> [Objective] Retype the opening lines of the listing below, ending with the line that contains "S('trim_2', bm, 'trim', 'narrow", and leave out any pictures.

* Begin Data extract *

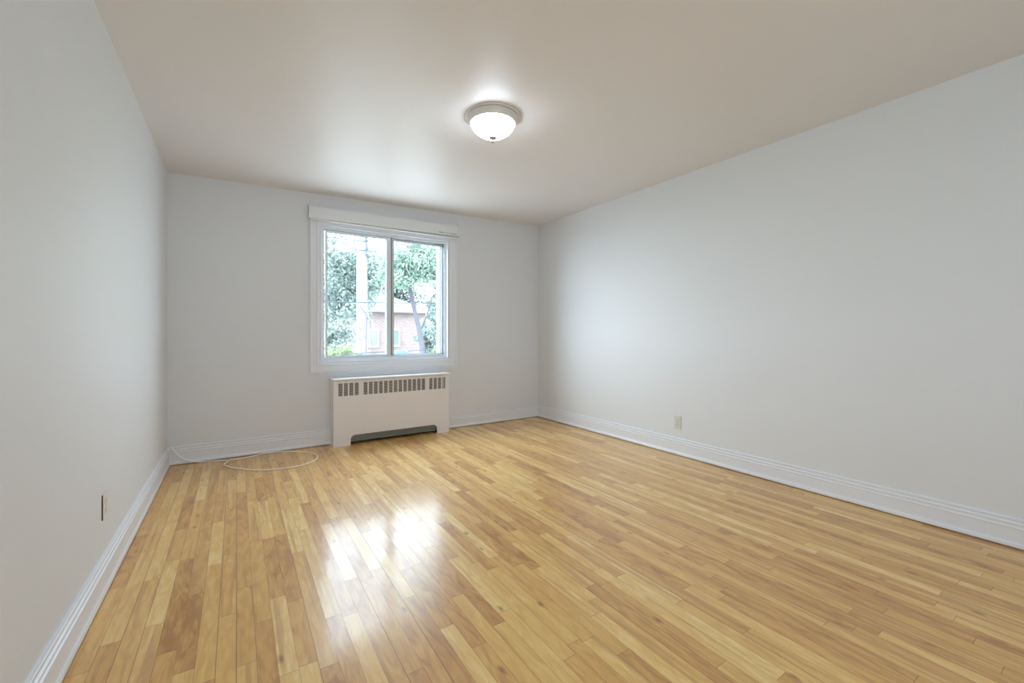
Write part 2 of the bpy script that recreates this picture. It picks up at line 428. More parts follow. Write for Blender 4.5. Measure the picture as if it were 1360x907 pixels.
# casing with a stepped moulding
cx0, cx1, cz0, cz1 = 0.590, 2.153, 0.716, 2.26
bm = bmesh.new()
CP = [(0, 0), (0, 0.016), (0.006, 0.020), (0.020, 0.020), (0.023, 0.015), (0.060, 0.013), (0.064, 0.017), (0.078, 0.017), (0.084, 0.008), (0.092, 0.008), (0.092, 0)]
def casing_corner(s, a, d):
    sx = (cx0+a, cx1-a, cx1-a, cx0+a, cx0+a)[s]; sz = (cz0+a, cz0+a, cz1-a, cz1-a, cz0+a)[s]
    return (sx, YB-d, sz)
rings = [[bm.verts.new(casing_corner(s, a, d)) for a, d in CP] for s in range(4)]
n = len(CP)
for s in range(4):
    r0, r1 = rings[s], rings[(s+1) % 4]
    for k in range(n-1): bm.faces.new((r0[k], r0[k+1], r1[k+1], r1[k]))
bmesh.ops.recalc_face_normals(bm, faces=bm.faces[:])
S('trim_1', bm, 'trim', 'white moulded casing around the window')
bm = bmesh.new()      # thin apron step below the casing, running a little wider
box(bm, 0.583, 2.168, YB-0.014, YB, 0.703, 0.7155, 0.003)
S('trim_2', bm, 'trim', 'narrow white ledge under the window casing')

win = empty('window_1', ((WX0+WX1)/2, YB, WZ0)); tag(win, 'two-pane horizontal sliding window with pale frame', 'window', kind='structure')
bm = bmesh.new()
frame_rect(bm, WX0, WX1, WZ0, WZ1, 0.012, YB-0.006, YB+0.12, 0.001)
part('jamb_liner', bm, 'trim', win)
bm = bmesh.new()
frame_rect(bm, WX0+0.012, WX1-0.012, WZ0+0.012, WZ1-0.012, 0.026, YB+0.030, YB+0.118, 0.002)
# tracks
for yy in (0.034, 0.070, 0.108): box(bm, WX0+0.038, WX1-0.038, YB+yy, YB+yy+0.004, WZ0+0.038, WZ0+0.050)
part('window_frame', bm, 'vinyl', win)
bm = bmesh.new()
frame_rect(bm, WX0+0.0375, WX1-0.0375, WZ0+0.0375, WZ1-0.0375, 0.0035, YB+0.040, YB+0.085)
part('gasket', bm, 'gasket', win)
xm = 1.372
def sash(xa, xb, ya, wl, wr, wt, wb, nm, lab):
    za, zb = WZ0+0.042, WZ1-0.040
    bm = bmesh.new()
    box(bm, xa, xa+wl, ya, ya+0.030, za, zb, 0.003); box(bm, xb-wr, xb, ya, ya+0.030, za, zb, 0.003)
    box(bm, xa+wl, xb-wr, ya, ya+0.030, za, za+wb, 0.003); box(bm, xa+wl, xb-wr, ya, ya+0.030, zb-wt, zb, 0.003)
    s = part(nm, bm, 'vinyl', win, label=lab)
    bm = bmesh.new()
    frame_rect(bm, xa+wl-0.001, xb-wr+0.001, za+wb-0.001, zb-wt+0.001, 0.004, ya+0.006, ya+0.022)
    g = finish('glazing_bead', bm, 'gasket'); g.parent = s
    bm = bmesh.new()
    box(bm, xa+wl-0.002, xb-wr+0.002, ya+0.012, ya+0.016, za+wb-0.002, zb-wt+0.002)
    g = finish('pane', bm, 'glass'); g.parent = s
    return s
lsash = sash(WX0+0.053, xm+0.022, YB+0.040, 0.018, 0.048, 0.020, 0.022, 'sash', 'left sliding sash')
rsash = sash(xm-0.022, WX1-0.041, YB+0.078, 0.044, 0.010, 0.020, 0.022, 'sash', 'right sliding sash')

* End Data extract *

> [Full output]
Write part 2 of the bpy script that recreates this picture. It picks up at line 428. More parts follow. Write for Blender 4.5. Measure the picture as if it were 1360x907 pixels.
# casing with a stepped moulding
cx0, cx1, cz0, cz1 = 0.590, 2.153, 0.716, 2.26
bm = bmesh.new()
CP = [(0, 0), (0, 0.016), (0.006, 0.020), (0.020, 0.020), (0.023, 0.015), (0.060, 0.013), (0.064, 0.017), (0.078, 0.017), (0.084, 0.008), (0.092, 0.008), (0.092, 0)]
def casing_corner(s, a, d):
    sx = (cx0+a, cx1-a, cx1-a, cx0+a, cx0+a)[s]; sz = (cz0+a, cz0+a, cz1-a, cz1-a, cz0+a)[s]
    return (sx, YB-d, sz)
rings = [[bm.verts.new(casing_corner(s, a, d)) for a, d in CP] for s in range(4)]
n = len(CP)
for s in range(4):
    r0, r1 = rings[s], rings[(s+1) % 4]
    for k in range(n-1): bm.faces.new((r0[k], r0[k+1], r1[k+1], r1[k]))
bmesh.ops.recalc_face_normals(bm, faces=bm.faces[:])
S('trim_1', bm, 'trim', 'white moulded casing around the window')
bm = bmesh.new()      # thin apron step below the casing, running a little wider
box(bm, 0.583, 2.168, YB-0.014, YB, 0.703, 0.7155, 0.003)
S('trim_2', bm, 'trim', 'narrow white ledge under the window casing')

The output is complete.